Mi farebbe piacere fosse chiaro che tutto ciò avviene nella più assoluta normalità. Rischio di diventare ridondante, ma ritengo sia necessario che venga sottolineato questo: siamo una famiglia normale, con lavori impiegatizi, non siamo impegnati politicamente e non lo siamo mai stati, nella nostra vita né io né mio marito abbiamo avuto fino ad ora esperienze nell’associazionismo, non siamo religiosi.

Da http://www.savonanews.it/fileadmin/archivio/savonanews/mani_giunte_06.jpg

Ci siamo mossi semplicemente perché lo abbiamo ritenuto necessario: se ci sono persone che soffrono, che stanno male e noi abbiamo la possibilità di fare qualcosa per aiutarle direttamente, senza aspettare che se ne occupino gli altri, facciamolo. Non nego che la nostra scelta abbia avuto qualche resistenza da parte delle nostre famiglie. Siamo andati avanti per la nostra strada, sicuri di quello che facevamo.

La grande rivelazione è stata, poi, quella di trovare il sostegno da parte di tanta gente che ci ha aiutato e ci sta aiutando per il vitto, per i vestiti dei ragazzi, anche persone che all’inizio avevano forti perplessità. Una sorpresa bella: condividere con amici e conoscenti questa esperienza di solidarietà e di umanità. In molti casi attraverso la conoscenza diretta dei nostri ospiti o grazie ai nostri racconti le persone hanno cambiato letteralmente opinione abbandonando ogni preconcetto. Le nostre abitudini quotidiane non sono state stravolte, se non per qualche piccola ristrettezza alimentare. La vita in comune, alla fine, è fondata su un mutuo soccorso e su un grandissimo e reciproco rispetto.

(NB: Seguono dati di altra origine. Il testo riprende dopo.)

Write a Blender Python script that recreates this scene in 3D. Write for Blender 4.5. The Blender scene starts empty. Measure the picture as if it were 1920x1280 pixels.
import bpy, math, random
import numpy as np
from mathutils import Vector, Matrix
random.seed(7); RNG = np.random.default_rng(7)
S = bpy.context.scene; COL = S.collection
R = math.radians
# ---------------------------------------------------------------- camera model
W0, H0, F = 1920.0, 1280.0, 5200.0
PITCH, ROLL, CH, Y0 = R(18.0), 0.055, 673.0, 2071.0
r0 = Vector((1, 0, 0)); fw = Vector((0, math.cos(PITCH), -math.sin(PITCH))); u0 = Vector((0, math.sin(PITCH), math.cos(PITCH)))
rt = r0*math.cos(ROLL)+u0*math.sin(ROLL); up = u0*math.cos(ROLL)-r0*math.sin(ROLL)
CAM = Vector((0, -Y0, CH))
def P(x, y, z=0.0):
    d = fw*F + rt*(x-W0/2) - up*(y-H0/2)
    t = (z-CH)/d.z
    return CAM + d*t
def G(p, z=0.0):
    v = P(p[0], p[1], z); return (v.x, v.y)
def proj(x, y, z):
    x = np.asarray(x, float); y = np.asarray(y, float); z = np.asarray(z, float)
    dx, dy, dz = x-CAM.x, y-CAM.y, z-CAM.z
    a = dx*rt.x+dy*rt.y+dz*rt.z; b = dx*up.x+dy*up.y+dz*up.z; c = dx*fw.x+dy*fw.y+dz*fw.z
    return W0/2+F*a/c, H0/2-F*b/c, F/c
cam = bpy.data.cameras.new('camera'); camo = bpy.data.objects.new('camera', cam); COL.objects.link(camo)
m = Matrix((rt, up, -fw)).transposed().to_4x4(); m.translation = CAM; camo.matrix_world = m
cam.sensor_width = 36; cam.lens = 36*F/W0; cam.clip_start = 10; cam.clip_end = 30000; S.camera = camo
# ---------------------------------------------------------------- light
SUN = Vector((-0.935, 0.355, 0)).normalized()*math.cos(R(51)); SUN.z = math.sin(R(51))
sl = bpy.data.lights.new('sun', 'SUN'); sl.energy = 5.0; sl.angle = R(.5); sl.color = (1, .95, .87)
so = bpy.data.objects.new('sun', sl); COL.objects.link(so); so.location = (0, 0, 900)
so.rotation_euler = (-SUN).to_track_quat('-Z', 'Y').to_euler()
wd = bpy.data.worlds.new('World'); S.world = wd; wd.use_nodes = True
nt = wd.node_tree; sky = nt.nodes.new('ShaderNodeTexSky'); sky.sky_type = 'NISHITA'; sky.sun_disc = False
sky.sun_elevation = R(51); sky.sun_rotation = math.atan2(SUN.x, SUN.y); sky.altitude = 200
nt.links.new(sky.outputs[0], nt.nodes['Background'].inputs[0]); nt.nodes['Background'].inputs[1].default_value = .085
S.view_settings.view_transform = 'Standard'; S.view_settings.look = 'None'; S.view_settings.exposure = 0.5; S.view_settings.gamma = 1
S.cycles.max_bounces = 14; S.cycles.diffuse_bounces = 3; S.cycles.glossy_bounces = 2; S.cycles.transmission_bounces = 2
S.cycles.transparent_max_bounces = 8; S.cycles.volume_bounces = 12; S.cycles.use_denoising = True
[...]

Ora ci stiamo impegnando per far imparare loro l’italiano grazie ai corsi di lingua per stranieri organizzati dal Comune. Devo ammettere che questo è stato anche il loro unico desiderio espresso. Vorrei ricordare che i due ragazzi provengono da famiglie piuttosto agiate e che sono stati costretti ad emigrare per aver subìto minacce e pressioni affinché lasciassero il loro Paese. Uno di loro conserverà per sempre le cicatrici anche sul corpo. Grazie alla connessione internet riescono a mantenere un contatto con le famiglie di origine e ad avere qualche notizia del loro Paese, che condividono con noi. Il nostro obiettivo è quello di aiutarli ad inserirsi nell’ambiente lavorativo qui in Italia, cercando di far acquisire loro una professione, seguendo passo per passo una burocrazia che non è sempre chiara, ma che non ci demotiva dall’aiuto. Non è facile, lo sappiamo bene, ma ce la mettiamo e ce la metteremo tutta per poter continuare nel nostro intento. Non vogliamo essere un esempio, ma ci auguriamo che altri seguano questi passi.»